Data:
----------------------------------------
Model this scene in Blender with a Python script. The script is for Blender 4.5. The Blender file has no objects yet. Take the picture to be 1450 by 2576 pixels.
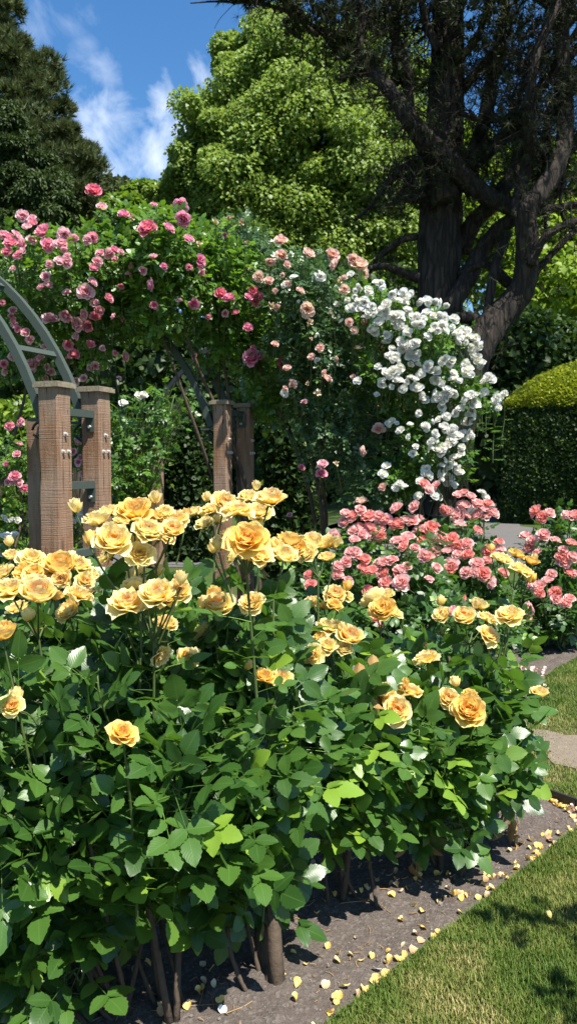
import bpy, math, random
import numpy as np
from mathutils import Matrix, Vector
R = np.random.default_rng(7)
random.seed(7)
C = bpy.context.scene.collection
F = 1983.0; CX, CY = 725.0, 1287.9
PITCH = math.radians(3.55); CAMH = 1.5
cp, sp = math.cos(PITCH), math.sin(PITCH)
AZ, EL = math.radians(40), math.radians(62)
SUN = np.array([math.sin(AZ)*math.cos(EL), -math.cos(AZ)*math.cos(EL), math.sin(EL)])
UP = np.array([0, 0, 1.0])

def ray(u, v):
    xc, yc = (u-CX)/F, (CY-v)/F
    return np.array([xc, cp+yc*sp, -sp+yc*cp])
def P(u, v, d):
    r = ray(u, v); return np.array([0, 0, CAMH]) + r*(d/r[1])
def G(u, v, z=0.0):
    r = ray(u, v); return np.array([0, 0, CAMH]) + r*((z-CAMH)/r[2])
def unit(a):
    a = np.asarray(a, float); return a/np.maximum(np.linalg.norm(a, axis=-1, keepdims=True), 1e-9)
def rdir(n):
    return unit(R.normal(size=(n, 3)))

# ---------------------------------------------------------------- mesh collection
class Geo:
    def __init__(s): s.v=[]; s.q=[]; s.t=[]; s.a=[]; s.n=0; s.mi=[]
    def add(s, v, q=None, t=None, a=None):
        v = np.asarray(v, float).reshape(-1, 3)
        if a is None: a = np.zeros((len(v), 3))
        if q is not None and len(q): s.q.append(np.asarray(q, np.int64)+s.n)
        if t is not None and len(t): s.t.append(np.asarray(t, np.int64)+s.n)
        s.v.append(v); s.a.append(np.asarray(a, float)); s.n += len(v)
    def arrays(s):
        v = np.concatenate(s.v); a = np.concatenate(s.a)
        q = np.concatenate(s.q) if s.q else np.zeros((0, 4), np.int64)
        t = np.concatenate(s.t) if s.t else np.zeros((0, 3), np.int64)
        return v, q, t, a
    def mesh(s, name, mat, smooth=True, origin=None):
        v, q, t, a = s.arrays()
        if origin is not None: v = v-np.asarray(origin)
        m = bpy.data.meshes.new(name)
        m.vertices.add(len(v)); m.vertices.foreach_set('co', v.astype(np.float32).ravel())
        nl = q.size+t.size
        m.loops.add(nl)
        m.loops.foreach_set('vertex_index', np.concatenate([q.ravel(), t.ravel()]).astype(np.int32))
        m.polygons.add(len(q)+len(t))
        ls = np.concatenate([np.arange(len(q))*4, q.size+np.arange(len(t))*3]).astype(np.int32)
        m.polygons.foreach_set('loop_start', ls)
        m.polygons.foreach_set('use_smooth', np.full(len(ls), smooth, dtype=bool))
        m.update(calc_edges=True)
        at = m.attributes.new('luv', 'FLOAT_VECTOR', 'POINT')
        at.data.foreach_set('vector', a.astype(np.float32).ravel())
        m.validate()
        m.materials.append(mat)
        return m
    def obj(s, name, mat, parent=None, smooth=True, origin=None):
        o = bpy.data.objects.new(name, s.mesh(name, mat, smooth, origin)); C.objects.link(o)
        if origin is not None: o.location = tuple(origin)
        if parent is not None: o.parent = parent
        return o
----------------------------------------
The exercise:
Each line from the top of the material through the line containing "return unit(R.normal(size=(n, 3)))" should be reproduced exactly; please drop any images.

Written response:
Model this scene in Blender with a Python script. The script is for Blender 4.5. The Blender file has no objects yet. Take the picture to be 1450 by 2576 pixels.
import bpy, math, random
import numpy as np
from mathutils import Matrix, Vector
R = np.random.default_rng(7)
random.seed(7)
C = bpy.context.scene.collection
F = 1983.0; CX, CY = 725.0, 1287.9
PITCH = math.radians(3.55); CAMH = 1.5
cp, sp = math.cos(PITCH), math.sin(PITCH)
AZ, EL = math.radians(40), math.radians(62)
SUN = np.array([math.sin(AZ)*math.cos(EL), -math.cos(AZ)*math.cos(EL), math.sin(EL)])
UP = np.array([0, 0, 1.0])

def ray(u, v):
    xc, yc = (u-CX)/F, (CY-v)/F
    return np.array([xc, cp+yc*sp, -sp+yc*cp])
def P(u, v, d):
    r = ray(u, v); return np.array([0, 0, CAMH]) + r*(d/r[1])
def G(u, v, z=0.0):
    r = ray(u, v); return np.array([0, 0, CAMH]) + r*((z-CAMH)/r[2])
def unit(a):
    a = np.asarray(a, float); return a/np.maximum(np.linalg.norm(a, axis=-1, keepdims=True), 1e-9)
def rdir(n):
    return unit(R.normal(size=(n, 3)))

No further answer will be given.